I’ve spent a good bit of time with songwriters in Nashville. Like writers of books, a question they are commonly asked is, “Who is your target audience?” The question presents a challenge to any artist seeking the approval of others for a work that contains their personality and soul. However, the question does present a wonderful opportunity for reflection. Consider this image of a theater.

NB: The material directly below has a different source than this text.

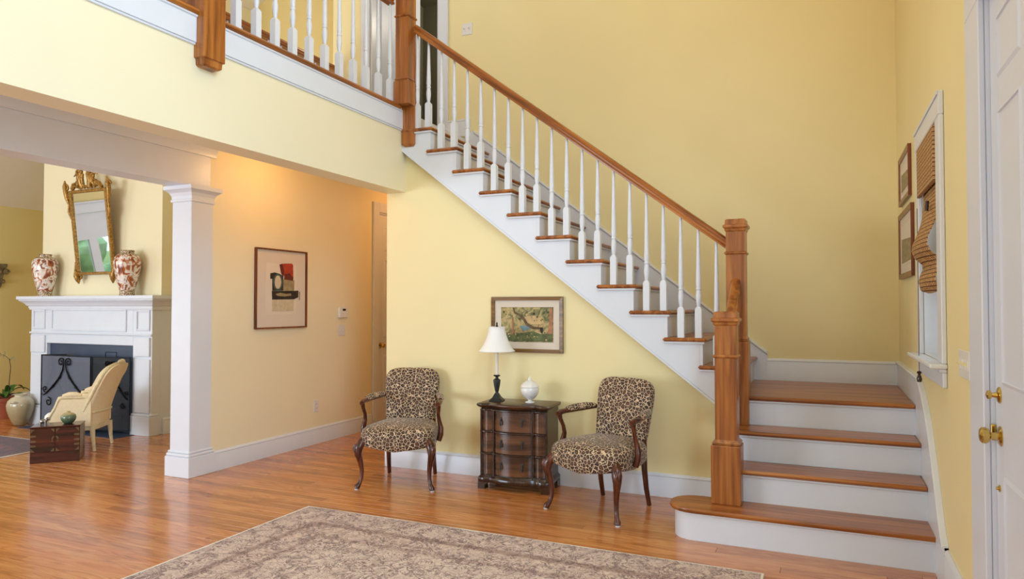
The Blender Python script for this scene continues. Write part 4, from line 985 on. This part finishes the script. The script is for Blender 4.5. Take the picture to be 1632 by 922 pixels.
# ------------------------------------------------------------------ lamp + jar on the chest
TZ = .638
lp = thing('table_lamp', 'candlestick table lamp with flared white shade on the chest of drawers', 'lamp', (-2.287, 4.82, TZ), 15)
q8 = 8
m = MB(); m.rings(sq_rings([(.052, 0), (.052, .008), (.046, .012), (.042, .016), (.030, .03), (.020, .048), (.014, .06)])); m.lathe([(.013, .055), (.012, .07), (.016, .078), (.017, .085), (.024, .12), (.029, .155), (.028, .162), (.012, .172), (.011, .182), (.026, .190), (.028, .196), (.018, .2)], 8); m.build('base', 'bronze', lp, smooth=25)
MB().lathe([(.0125, .195), (.0125, .40)], 16).build('candle_tube', 'candle', lp)
m = MB()
prof = []
for i in range(15):
    t = i / 14; prof.append((.062 + (.128 - .062) * (t ** 1.9) + .008 * t, .565 - .185 * t))
sh_o = prof; sh_i = [(r_ - .002, z_) for r_, z_ in prof][::-1]
rs = [[(r_ * math.cos(2 * pi * j / 32), r_ * math.sin(2 * pi * j / 32), z_) for j in range(32)] for r_, z_ in sh_o + sh_i]
MB().rings(rs, False, True).build('lamp_shade', 'shade', lp, smooth=60)
for r_, z_, nm in ((.0635, .563, 'shade_trim'), (.1365, .381, 'shade_trim')):
    MB().tube([(r_ * math.cos(2 * pi * j / 32), r_ * math.sin(2 * pi * j / 32), z_) for j in range(32)], .004, 6, close=True).build(nm, 'shade', lp, smooth=60)
MB().tube([(-.062, 0, .562), (0, 0, .566), (.062, 0, .562)], .0015, 5).tube([(0, 0, .40), (0, 0, .566)], .003, 6).build('harp', 'bronze', lp)
MB().lathe([(.003, .565), (.009, .57), (.009, .576), (.004, .58), (.007, .588), (.004, .598), (.001, .604)], 10).build('finial', 'bronze', lp)
jr = thing('lidded_jar', 'white footed jar with domed lid on the chest of drawers', 'jar', (-2.018, 4.83, TZ))
MB().lathe([(.034, 0), (.036, .004), (.032, .008), (.014, .014), (.013, .02), (.03, .03), (.052, .05), (.066, .075), (.070, .098), (.067, .112), (.064, .116)], 28).build('bowl', 'marble', jr, smooth=60)
l_ = MB().lathe([(.066, .116), (.071, .119), (.069, .124), (.058, .14), (.042, .156), (.022, .166), (.012, .17)], 28).build('lid', 'marble', jr, smooth=60)
MB().lathe([(.010, .168), (.013, .174), (.011, .182), (.006, .19), (.004, .198), (.0015, .202)], 14).build('finial', 'marble', l_, smooth=60)

# ------------------------------------------------------------------ fireplace
FP = 5.12
fx0, fx1 = -8.46, -6.44
fp = thing('fireplace', 'white panelled fireplace mantel with slate surround', 'fireplace', (-7.45, FP, 0))
def fpx(x): return x + 7.45
OX0, OX1, OZ = -8.17, -6.73, .94
def fb(name, mat, x0, x1, y0, y1, z0, z1, b=.003, parent=fp): return MB().box(fpx(x0), fpx(x1), y0 - FP, y1 - FP, z0, z1, b).build(name, mat, parent)
fb('pilaster', 'white', fx0, OX0, FP, 5.226, 0, 1.32); fb('pilaster', 'white', OX1, fx1, FP, 5.226, 0, 1.32)
fb('frieze', 'white', OX0, OX1, FP, 5.226, OZ, 1.32)
fb('side_panelling', 'white', fx0, fx0 + .04, 5.226, 6.48, 0, 1.40); fb('side_panelling', 'white', fx1 - .04, fx1, 5.226, 6.48, 0, 1.40)
for a_, b_ in ((fx0 - .014, OX0 - .0), (OX1 + .0, fx1 + .014)):
    fb('plinth_block', 'white', a_, b_, FP - .035, 5.20, 0, .2, .004); fb('plinth_block', 'white', a_ + .008, b_ - .008, FP - .025, 5.2, .2, .225, .006)
def fram(x0, x1, z0, z1, t=.022, d=.014):
    m = MB(); y0, y1 = -d, .002
    xzframe(m, y0, y1, fpx(x0), fpx(x1), z0, z1, t, t, t, .004)
    m.build('panel_moulding', 'white', fp)
fram(-8.09, -6.83, 1.085, 1.335); fram(fx0 + .04, OX0 - .03, 1.10, 1.32, .02); fram(OX1 + .05, fx1 - .03, 1.10, 1.32, .02)
fb('rail_moulding', 'white', fx0 - .01, fx1 + .01, FP - .02, FP + .001, 1.045, 1.066, .006)
for a_, b_ in ((fx0 + .02, OX0 - .02), (OX1 + .04, fx1 - .02)):
    fb('pilaster_face', 'white', a_, b_, FP - .014, FP + .001, .235, .80, .004); fb('pilaster_block', 'white', a_, b_, FP - .02, FP + .001, .83, 1.03, .004)
# mantel shelf as stacked crown mouldings
m = MB()
pr_ = [(.012, 1.32), (.02, 1.345), (.02, 1.36), (.035, 1.37), (.045, 1.39), (.07, 1.415), (.085, 1.425), (.085, 1.435), (.10, 1.44), (.10, 1.475)]
m.rings([[(fpx(fx0) - d, -d, z_), (fpx(fx1) + d, -d, z_), (fpx(fx1) + d, 1.36, z_), (fpx(fx0) - d, 1.36, z_)] for d, z_ in pr_]); 
m = MB(); m.rings([[(fpx(fx0) - d * 1.25, -d, z_), (fpx(fx1) + d * 1.25, -d, z_), (fpx(fx1) + d * 1.25, .105, z_), (fpx(fx0) - d * 1.25, .105, z_)] for d, z_ in pr_]); m.build('mantel_shelf', 'white', fp, smooth=25)
m = MB(); m.rings([[(fpx(fx1) - .04, .106, z_), (fpx(fx1) + d, .106, z_), (fpx(fx1) + d, 1.36, z_), (fpx(fx1) - .04, 1.36, z_)] for d, z_ in pr_]); m.build('shelf_return', 'white', fp, smooth=25)
# slate surround + firebox + hearth
fb('slate_slip', 'slate', OX0, OX1, 5.16, 5.225, .72, OZ, .002); fb('slate_slip', 'slate', OX0, OX0 + .2, 5.16, 5.225, 0, .72, .002); fb('slate_slip', 'slate', OX1 - .2, OX1, 5.16, 5.225, 0, .72, .002)
m = MB(); a_, b_ = fpx(OX0 + .2), fpx(OX1 - .2)
m.box(a_ - .05, a_, .105, .65, 0, .78); m.box(b_, b_ + .05, .105, .65, 0, .78); m.box(a_ - .05, b_ + .05, .65, .70, 0, .78); m.box(a_ - .05, b_ + .05, .105, .70, .72, .78); m.box(a_, b_, .105, .65, 0, .01); m.build('firebox', 'soot', fp)
hs = MB().box(fpx(-8.26), fpx(-6.65), 4.86 - FP, 5.16 - FP, .0, .006, .002).build('hearth_slab', 'slate', fp)
for lx in (-.16, .1):
    MB().tube([(lx - .25, .3, .16), (lx, .32, .15), (lx + .25, .3, .16)], .045, 8).build('firewood_log', 'walnutd', fp)
m = MB()
for i in range(7): m.box(-.3 + i * .1 - .008, -.3 + i * .1 + .008, .18, .45, .08, .1)
m.box(-.32, .32, .17, .19, .06, .12); m.build('grate', 'iron', fp)

# ------------------------------------------------------------------ fire screen
fs_ = thing('fire_screen', 'folding black wire mesh fire screen with scrolled ironwork before the fireplace', 'screen', (-7.6, 4.985, .006))
def spanel(p0, p1, zt, handle):
    p0 = Vector((p0[0] + 7.6, p0[1] - 4.985, 0)); p1 = Vector((p1[0] + 7.6, p1[1] - 4.985, 0)); u = (p1 - p0); W = u.length; u.normalize(); v = Vector((-u.y, u.x, 0))
    Mt = Matrix(((u.x, v.x, 0, p0.x), (u.y, v.y, 0, p0.y), (0, 0, 1, 0), (0, 0, 0, 1)))
    m = MB(); t = .011
    m.box(0, t, -t / 2, t / 2, .0, zt, .002, Mt); m.box(W - t, W, -t / 2, t / 2, 0, zt, .002, Mt); m.box(t, W - t, -t / 2, t / 2, zt - t, zt, .002, Mt); m.box(t, W - t, -t / 2, t / 2, .03, .03 + t, .002, Mt)
    f = m.build('panel_frame', 'iron', fs_)
    MB().box(t, W - t, .001, .003, .04, zt - t, 0, Mt).build('wire_mesh', 'mesh' if W > .7 else 'mesh_shaded', f)
    # scrolls
    m = MB(); y_ = -.012; c_ = W / 2
    def spiral(cx, cz, r0, a0, turns, s):
        n_ = 26; return [(cx + s * r0 * (1 - .75 * k / n_) * math.cos(a0 + 2 * pi * turns * k / n_), y_, cz + r0 * (1 - .75 * k / n_) * math.sin(a0 + 2 * pi * turns * k / n_)) for k in range(n_)]
    k_ = min(1, W / .8)
    for s in (-1, 1):
        m.tube(spiral(c_ + s * .062 * k_, zt - .075, .05 * k_, pi, -1.3, s), .0065, 6, Mt)
        m.tube([(c_ + s * .012 * k_, y_, zt - .075), (c_ + s * .03 * k_, y_, zt - .16), (c_ + s * .09 * k_, y_, zt - .25), (c_ + s * .19 * k_, y_, zt - .34), (c_ + s * .30 * k_, y_, zt - .42), (c_ + s * .36 * k_, y_, zt - .45)], [.007, .008, .009, .009, .008, .006], 6, Mt)
        for tx, tz in ((.085, .245), (.19, .34)):
            m.tube([(c_ + s * (tx - .02) * k_, y_, zt - tz + .02), (c_ + s * tx * k_, y_, zt - tz), (c_ + s * (tx + .02) * k_, y_, zt - tz - .02)], [.006, .015, .006], 7, Mt)
        m.tube(spiral(c_ + s * .33 * k_, zt - .38, .035 * k_, -pi / 2, 1.1, s), .006, 6, Mt)
        m.tube(spiral(c_ + s * .27 * k_, zt - .52, .05 * k_, pi / 2, 1.2, s), .006, 6, Mt)
    m.build('scrollwork', 'iron', f, smooth=60)
    if handle:
        m = MB(); m.tube([(c_ - .07, 0, zt - .002), (c_ - .07, 0, zt + .05), (c_ + .07, 0, zt + .05), (c_ + .07, 0, zt - .002)], .005, 6, Mt); m.build('handle', 'iron', f)
spanel((-8.03, 4.975), (-7.19, 4.975), .815, False)
spanel((-7.185, 4.98), (-6.70, 5.07), .815, True)
spanel((-8.03, 4.98), (-7.82, 5.12), .815, False)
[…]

In the theater to the right, where would you place the following?
sanctuary
Preacher
Choir or Singers and Musicians
Congregation
God

The common response is to place the preacher, choir, and musicians on stage, the congregation in the audience, and God everywhere. We discuss worship as in any theater. My favorite complaint about a preacher came from my aunt, who is a Methodist, after they had just had their first Sunday with their ‘new preacher’ appointed to their church by the Bishop. She was very frustrated because he preached past 12:00 committed an even greater transgression, he started talking about food. “Now David,” she said to me, “you don’t preach about fried chicken after 12:00 when everybody is hungry and thinking about lunch.” She complained to me as if pastors were all part of a Union, and I might be able to take care of their long-winded preacher problem for her.
Soren Kierkegaard challenged our thinking of worship and said that we have the audience wrong. The congregation is not the audience. God is the audience. Those who gather for worship is on stage. The preacher, singers, and musicians are all backstage prompting the congregation. It is not our pleasure which is the final judge but God’s. It is not whether or not we consider a service meaningful but whether God finds meaning in our service, in church and out, on holy days and every days.
Do you attend worship as a spectator? What about life? Who is the target audience of the moments of your life? Where is God in your personal theater? In the drama of your life, have you given God tickets or tried to bar the door? Does God find meaning in your worship? Does God find meaning in your life?
Eugene Peterson’s The Message captures Jesus’ challenge of making God our target audience. Here is his paraphrase of Matthew 6,

 “Be especially careful when you are trying to be good so that you don’t make a performance out of it. It might be good theater, but the God who made you won’t be applauding.
2-4 “When you do something for someone else, don’t call attention to yourself. You’ve seen them in action, I’m sure—‘playactors’ I call them—treating prayer meeting and street corner alike as a stage, acting compassionate as long as someone is watching, playing to the crowds. They get applause, true, but that’s all they get. When you help someone out, don’t think about how it looks. Just do it—quietly and unobtrusively. That is the way your God, who conceived you in love, working behind the scenes, helps you out.